Lifetime estimation of modular cascaded H-bridge MLPVI for grid-connected PV systems considering mission profile.

Recently, in grid-connected Photovoltaic (PV) systems, the modular cascaded H-bridge Multilevel PV Inverters (MLPVIs) has attracted many researchers because of high-quality output waveform with each semiconductor device operating at the lower switching frequency and a possibility to reach high-voltage without using the step-up transformer in high-voltage grid-connected PV systems, which reduce the system cost. The inverter is one of the most unreliable parts of the PV system operating in different environmental conditions, and the MLPVI requires more number of power semiconductor switches, which increases the probability of failure. In order to provide reliable operation, it is important to predict the lifetime of an inverter by considering the mission profile. This paper mainly concentrates on the lifetime estimation of the modular cascaded H-bridge MLPVI by considering the mission profile.

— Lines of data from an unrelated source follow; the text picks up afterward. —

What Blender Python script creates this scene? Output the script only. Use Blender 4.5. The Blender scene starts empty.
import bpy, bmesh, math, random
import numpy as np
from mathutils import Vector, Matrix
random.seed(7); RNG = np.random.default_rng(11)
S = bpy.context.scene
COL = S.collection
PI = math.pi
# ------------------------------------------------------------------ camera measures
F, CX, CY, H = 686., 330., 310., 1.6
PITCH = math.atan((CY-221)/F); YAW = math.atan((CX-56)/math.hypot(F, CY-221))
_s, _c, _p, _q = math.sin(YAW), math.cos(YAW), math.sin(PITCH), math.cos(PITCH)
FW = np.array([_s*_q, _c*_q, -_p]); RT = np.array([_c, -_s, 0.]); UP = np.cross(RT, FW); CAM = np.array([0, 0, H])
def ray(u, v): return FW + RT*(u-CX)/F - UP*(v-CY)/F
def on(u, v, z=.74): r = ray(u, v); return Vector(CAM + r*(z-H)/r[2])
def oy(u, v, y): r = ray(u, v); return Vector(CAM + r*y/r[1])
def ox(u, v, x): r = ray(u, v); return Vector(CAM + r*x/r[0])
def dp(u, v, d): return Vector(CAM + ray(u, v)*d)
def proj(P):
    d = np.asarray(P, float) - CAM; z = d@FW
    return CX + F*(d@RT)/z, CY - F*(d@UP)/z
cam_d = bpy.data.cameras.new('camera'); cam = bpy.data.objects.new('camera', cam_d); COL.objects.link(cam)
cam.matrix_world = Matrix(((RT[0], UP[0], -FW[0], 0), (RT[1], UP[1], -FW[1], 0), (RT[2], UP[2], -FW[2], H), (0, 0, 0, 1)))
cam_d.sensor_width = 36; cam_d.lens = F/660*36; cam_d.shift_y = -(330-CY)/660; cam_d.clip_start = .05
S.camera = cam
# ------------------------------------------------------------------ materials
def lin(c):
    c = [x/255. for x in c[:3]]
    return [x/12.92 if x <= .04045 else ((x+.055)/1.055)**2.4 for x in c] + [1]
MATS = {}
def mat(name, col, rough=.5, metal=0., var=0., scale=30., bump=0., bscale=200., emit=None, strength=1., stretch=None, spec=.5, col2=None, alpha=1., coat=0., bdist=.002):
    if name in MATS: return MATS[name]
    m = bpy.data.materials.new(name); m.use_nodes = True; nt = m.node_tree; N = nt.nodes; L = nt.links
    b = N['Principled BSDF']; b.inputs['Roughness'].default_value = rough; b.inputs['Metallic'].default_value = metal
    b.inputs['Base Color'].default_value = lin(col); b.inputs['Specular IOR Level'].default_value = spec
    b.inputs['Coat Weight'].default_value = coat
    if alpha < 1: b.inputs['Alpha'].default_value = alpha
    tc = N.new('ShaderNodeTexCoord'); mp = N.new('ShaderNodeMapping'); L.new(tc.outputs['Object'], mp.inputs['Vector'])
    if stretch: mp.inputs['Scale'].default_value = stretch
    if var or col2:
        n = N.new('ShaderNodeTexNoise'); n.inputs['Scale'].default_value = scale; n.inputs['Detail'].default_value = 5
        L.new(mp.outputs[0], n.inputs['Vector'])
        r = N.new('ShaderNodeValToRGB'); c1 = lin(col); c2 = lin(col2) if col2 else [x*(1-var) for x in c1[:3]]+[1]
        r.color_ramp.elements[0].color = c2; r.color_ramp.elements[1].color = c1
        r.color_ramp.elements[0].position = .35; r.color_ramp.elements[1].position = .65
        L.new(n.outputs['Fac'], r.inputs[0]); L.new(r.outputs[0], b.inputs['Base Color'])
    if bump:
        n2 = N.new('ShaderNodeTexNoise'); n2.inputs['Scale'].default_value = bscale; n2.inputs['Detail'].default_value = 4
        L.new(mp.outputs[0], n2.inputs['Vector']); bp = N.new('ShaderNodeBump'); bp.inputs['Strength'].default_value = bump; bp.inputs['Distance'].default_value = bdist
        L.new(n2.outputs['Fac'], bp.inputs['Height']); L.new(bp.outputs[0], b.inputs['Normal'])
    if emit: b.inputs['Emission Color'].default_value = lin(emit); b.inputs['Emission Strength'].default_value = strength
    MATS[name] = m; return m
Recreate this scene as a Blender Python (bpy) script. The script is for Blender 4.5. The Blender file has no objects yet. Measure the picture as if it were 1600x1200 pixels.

The power loss calculation and electro-thermal analysis have been conducted to unveil the thermal loading of MLPVI. A cycle counting algorithm has been applied to recognize the mean junction temperature and amplitude of the temperature swings of each thermal cycle. A Monte Carlo analysis is used to obtain the lifetime distribution of the power devices by considering the parameter variation. At last, the lifetime of a 5-kW grid-connected 1-phase, 5-level modular cascaded H-bridge MLPVI is studied based on the lifetime models of power devices.